В сущности, чистое вредоносное начало находится в нас самих; следовательно, оно также должно находиться и вне нас, так как нет никакого основания предполагать различие по природе между силами, действующими в нас, и силами, действующими в вещах. Следует исследовать, во имя какого постулата мы противимся принять такое подобие или тождество, а также минимизировать или отрицать чистую зловредность. Обо всем этом следует еще подумать и углубить мысль. Следует в то же время посмотреть, при каких условиях это телеологическое начало навыворот может быть принято без того, чтобы при этом разделялась манихейская метафизика.

Лё Пёк, 24 февраля

Прогуливаясь сегодня после обеда в Каваньяк, я продолжал думать об этих вопросах, но мои вчерашние идеи при этом вовсе не уточнились. Я вижу одно – необходимость ясно выявить установки современной мысли по отношению к идее радикального зла. И скорее об этих установках имеет смысл подумать, чем о том начале, о котором я размышлял вчера.

Меня попросили (это был отец М.[54]) подумать об ответственности развращенного католицизма за упадок мужественности, разоблачаемый некоторыми писателями (Монтерланом[55], а также, я полагаю, Птижаном и др.), и в особенности о той роли, которую может играть определенное понятие греха.

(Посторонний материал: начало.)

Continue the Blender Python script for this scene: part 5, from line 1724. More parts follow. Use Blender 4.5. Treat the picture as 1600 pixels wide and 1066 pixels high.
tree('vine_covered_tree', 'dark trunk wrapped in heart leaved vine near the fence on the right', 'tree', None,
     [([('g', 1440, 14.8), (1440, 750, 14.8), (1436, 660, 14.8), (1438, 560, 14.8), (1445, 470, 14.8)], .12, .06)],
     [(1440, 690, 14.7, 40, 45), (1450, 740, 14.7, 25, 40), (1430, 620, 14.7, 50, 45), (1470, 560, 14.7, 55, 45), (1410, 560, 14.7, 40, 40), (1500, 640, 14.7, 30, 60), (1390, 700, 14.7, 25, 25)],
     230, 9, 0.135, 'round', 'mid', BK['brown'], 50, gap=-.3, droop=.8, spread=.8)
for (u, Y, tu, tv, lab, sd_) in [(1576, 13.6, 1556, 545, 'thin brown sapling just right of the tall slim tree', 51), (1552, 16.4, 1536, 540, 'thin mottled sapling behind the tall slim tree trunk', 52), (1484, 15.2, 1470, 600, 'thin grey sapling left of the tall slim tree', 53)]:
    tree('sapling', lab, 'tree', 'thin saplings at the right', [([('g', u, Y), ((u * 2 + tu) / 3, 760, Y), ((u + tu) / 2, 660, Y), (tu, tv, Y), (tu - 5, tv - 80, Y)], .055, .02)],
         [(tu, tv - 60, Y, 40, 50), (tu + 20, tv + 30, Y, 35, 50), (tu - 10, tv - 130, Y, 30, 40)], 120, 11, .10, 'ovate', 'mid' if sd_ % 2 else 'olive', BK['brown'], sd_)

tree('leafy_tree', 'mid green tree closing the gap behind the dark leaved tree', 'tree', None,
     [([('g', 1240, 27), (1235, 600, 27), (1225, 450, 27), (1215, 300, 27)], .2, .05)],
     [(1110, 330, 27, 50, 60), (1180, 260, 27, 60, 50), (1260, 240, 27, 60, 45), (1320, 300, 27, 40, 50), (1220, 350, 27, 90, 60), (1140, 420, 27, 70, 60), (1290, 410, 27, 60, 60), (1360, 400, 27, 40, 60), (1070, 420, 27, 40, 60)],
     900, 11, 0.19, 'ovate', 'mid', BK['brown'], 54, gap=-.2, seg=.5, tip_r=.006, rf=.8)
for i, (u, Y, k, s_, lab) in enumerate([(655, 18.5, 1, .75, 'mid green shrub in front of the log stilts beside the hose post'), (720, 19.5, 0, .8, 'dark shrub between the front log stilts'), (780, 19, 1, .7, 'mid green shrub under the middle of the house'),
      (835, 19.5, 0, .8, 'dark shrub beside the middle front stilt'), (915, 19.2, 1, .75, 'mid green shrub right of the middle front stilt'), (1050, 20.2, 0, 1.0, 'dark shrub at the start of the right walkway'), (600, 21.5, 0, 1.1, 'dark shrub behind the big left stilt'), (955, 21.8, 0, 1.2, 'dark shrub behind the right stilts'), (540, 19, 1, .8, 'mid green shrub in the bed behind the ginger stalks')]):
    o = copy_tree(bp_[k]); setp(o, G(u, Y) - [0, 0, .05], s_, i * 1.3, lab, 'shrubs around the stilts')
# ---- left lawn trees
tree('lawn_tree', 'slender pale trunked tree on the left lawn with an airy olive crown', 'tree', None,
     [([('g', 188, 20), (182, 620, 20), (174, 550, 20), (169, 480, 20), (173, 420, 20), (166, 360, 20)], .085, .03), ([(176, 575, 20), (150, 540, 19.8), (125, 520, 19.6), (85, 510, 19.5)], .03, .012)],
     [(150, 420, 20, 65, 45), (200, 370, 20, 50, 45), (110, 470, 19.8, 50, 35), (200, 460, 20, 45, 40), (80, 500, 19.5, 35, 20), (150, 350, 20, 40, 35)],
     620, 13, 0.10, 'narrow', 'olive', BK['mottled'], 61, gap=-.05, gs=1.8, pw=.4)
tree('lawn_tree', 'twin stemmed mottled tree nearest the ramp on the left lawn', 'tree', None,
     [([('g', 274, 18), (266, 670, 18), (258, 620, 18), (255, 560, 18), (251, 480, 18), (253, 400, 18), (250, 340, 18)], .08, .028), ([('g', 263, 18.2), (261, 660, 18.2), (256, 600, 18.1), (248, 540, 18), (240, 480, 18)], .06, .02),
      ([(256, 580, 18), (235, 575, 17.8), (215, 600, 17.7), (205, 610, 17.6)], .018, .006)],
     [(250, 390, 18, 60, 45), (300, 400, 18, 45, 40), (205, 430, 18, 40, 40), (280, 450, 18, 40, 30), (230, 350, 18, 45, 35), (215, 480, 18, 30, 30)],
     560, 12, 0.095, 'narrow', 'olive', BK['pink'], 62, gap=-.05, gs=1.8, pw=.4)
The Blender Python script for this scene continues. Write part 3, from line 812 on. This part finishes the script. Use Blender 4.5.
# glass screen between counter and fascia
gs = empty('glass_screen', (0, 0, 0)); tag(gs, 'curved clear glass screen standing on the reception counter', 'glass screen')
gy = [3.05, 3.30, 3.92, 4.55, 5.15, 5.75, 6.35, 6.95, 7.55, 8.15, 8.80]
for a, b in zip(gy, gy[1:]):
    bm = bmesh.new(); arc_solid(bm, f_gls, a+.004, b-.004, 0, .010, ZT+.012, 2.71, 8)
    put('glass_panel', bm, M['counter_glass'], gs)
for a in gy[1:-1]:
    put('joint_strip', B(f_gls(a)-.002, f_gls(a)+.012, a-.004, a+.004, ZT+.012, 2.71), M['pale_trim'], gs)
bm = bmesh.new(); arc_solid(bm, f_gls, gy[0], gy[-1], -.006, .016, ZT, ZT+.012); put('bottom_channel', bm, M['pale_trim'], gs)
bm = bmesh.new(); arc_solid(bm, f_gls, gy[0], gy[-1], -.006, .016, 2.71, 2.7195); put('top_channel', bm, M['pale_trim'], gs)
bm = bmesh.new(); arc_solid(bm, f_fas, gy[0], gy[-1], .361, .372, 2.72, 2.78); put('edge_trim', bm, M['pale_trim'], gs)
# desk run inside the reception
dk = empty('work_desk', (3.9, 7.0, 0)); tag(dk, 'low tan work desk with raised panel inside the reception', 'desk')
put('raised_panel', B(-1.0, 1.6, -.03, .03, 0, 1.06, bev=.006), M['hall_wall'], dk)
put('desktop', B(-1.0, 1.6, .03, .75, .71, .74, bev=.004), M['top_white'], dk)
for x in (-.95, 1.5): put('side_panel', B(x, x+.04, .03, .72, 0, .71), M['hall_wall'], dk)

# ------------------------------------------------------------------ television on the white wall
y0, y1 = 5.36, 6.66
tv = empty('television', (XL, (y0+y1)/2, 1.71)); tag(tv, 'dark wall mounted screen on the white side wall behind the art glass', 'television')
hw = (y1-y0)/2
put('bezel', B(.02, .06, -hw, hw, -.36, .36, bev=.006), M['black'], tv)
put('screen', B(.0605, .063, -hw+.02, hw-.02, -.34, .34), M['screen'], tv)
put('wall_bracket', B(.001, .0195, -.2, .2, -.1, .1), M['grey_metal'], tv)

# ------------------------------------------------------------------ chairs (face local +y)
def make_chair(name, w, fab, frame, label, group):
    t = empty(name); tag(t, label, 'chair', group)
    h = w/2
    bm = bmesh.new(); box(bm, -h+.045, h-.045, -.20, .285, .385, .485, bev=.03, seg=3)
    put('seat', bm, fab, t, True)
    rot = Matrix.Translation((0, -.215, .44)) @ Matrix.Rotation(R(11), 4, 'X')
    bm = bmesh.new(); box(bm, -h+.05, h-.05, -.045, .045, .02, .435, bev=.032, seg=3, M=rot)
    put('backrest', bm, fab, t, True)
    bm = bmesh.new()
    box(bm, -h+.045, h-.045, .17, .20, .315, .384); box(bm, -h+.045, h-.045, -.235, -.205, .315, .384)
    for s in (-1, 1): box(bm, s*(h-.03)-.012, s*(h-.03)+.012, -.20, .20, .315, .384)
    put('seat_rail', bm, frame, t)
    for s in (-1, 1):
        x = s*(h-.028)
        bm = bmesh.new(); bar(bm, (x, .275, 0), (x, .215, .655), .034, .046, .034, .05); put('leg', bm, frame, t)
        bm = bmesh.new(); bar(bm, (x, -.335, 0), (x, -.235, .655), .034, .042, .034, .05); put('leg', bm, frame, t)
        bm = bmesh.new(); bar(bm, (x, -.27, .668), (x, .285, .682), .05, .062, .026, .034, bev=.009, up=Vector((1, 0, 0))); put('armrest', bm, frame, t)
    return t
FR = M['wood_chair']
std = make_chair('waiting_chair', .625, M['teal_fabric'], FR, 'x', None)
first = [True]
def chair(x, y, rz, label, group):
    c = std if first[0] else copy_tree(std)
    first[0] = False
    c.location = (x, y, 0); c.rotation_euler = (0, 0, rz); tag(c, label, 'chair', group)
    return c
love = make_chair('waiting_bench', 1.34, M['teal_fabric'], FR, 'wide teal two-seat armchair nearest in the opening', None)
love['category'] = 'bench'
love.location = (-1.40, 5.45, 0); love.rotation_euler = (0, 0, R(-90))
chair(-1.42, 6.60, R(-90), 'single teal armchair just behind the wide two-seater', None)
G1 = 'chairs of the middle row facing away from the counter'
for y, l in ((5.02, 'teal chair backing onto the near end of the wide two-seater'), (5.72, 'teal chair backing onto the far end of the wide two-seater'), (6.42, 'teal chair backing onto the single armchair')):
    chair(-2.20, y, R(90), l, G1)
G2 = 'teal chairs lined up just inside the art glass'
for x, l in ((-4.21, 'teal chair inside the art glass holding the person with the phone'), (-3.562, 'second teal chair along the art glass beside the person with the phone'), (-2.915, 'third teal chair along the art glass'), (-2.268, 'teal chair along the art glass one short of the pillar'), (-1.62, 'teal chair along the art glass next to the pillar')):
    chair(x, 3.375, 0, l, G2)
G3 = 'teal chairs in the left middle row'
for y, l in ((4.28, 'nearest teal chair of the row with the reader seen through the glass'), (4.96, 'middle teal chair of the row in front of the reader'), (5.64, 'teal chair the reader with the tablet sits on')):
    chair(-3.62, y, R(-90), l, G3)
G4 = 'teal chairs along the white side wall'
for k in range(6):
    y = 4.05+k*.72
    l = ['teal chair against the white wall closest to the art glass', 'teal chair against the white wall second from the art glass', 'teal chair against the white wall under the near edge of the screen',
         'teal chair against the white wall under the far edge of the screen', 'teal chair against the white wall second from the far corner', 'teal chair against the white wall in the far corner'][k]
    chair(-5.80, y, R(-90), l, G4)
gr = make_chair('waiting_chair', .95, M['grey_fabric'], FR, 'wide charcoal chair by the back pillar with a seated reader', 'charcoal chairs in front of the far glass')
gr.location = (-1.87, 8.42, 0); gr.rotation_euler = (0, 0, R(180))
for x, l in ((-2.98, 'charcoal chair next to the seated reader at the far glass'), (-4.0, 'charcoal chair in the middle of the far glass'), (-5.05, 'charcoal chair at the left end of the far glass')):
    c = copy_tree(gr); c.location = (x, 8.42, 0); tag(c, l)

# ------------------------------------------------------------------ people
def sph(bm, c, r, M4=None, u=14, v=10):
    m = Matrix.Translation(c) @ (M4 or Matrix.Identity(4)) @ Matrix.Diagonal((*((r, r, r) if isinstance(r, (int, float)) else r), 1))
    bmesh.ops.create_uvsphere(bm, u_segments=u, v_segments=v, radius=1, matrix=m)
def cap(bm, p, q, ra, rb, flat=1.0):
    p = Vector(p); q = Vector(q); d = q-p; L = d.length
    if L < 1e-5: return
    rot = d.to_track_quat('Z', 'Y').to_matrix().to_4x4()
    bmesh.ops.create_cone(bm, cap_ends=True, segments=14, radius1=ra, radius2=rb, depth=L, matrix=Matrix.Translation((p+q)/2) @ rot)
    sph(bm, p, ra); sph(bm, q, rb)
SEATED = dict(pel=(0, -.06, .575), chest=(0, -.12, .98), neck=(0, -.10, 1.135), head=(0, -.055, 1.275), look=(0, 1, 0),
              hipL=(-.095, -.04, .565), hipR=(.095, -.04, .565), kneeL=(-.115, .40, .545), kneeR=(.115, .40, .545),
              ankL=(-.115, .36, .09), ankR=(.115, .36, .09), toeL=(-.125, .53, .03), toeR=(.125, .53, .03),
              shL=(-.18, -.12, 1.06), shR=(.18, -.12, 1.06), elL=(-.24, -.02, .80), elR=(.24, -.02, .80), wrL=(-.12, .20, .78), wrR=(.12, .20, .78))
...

Этот упадок мужественности, как мне представляется, состоит прежде всего в ослаблении чувства риска и в затуманивании чувства гражданственности. (Есть ли связь между этими феноменами?) Как мне кажется, нужно было бы исследовать характер того искажения чувства греховности, которое может вносить свой вклад в подобное ослабление. Первый момент мне кажется очевидным: чем в большей степени грех понимается в зависимости от того индивида, каковым я являюсь, тем в большей мере я рискую изолироваться от сообщества: ложное отделение. Необходимо чувствовать солидарность со всеми людьми в грехе. Понятие греха как начала причастности (communion).

Чувство греха совершенно отлично от чувства несовершенства. Оно неотделимо от чувства Божественной любви.

Чувство несовершенства, природу которого следовало бы прояснить, двусмысленно в своих следствиях: не связано ли мое несовершенство с внутренним плохим качеством – или с недостатком действия – тех элементов, которые меня конституируют? Или же, напротив, я несу ответственность за несовершенство моего существа? В противовес этому мой грех только тогда является моим, когда я в него действительно вовлечен. Однако нельзя сказать, что он есть мое создание, так как он так относится к настоящему созданию, как смерть относится к жизни, и если я говорю, что он есть создание смерти, то я тем самым указываю на скрываемую им антиномию.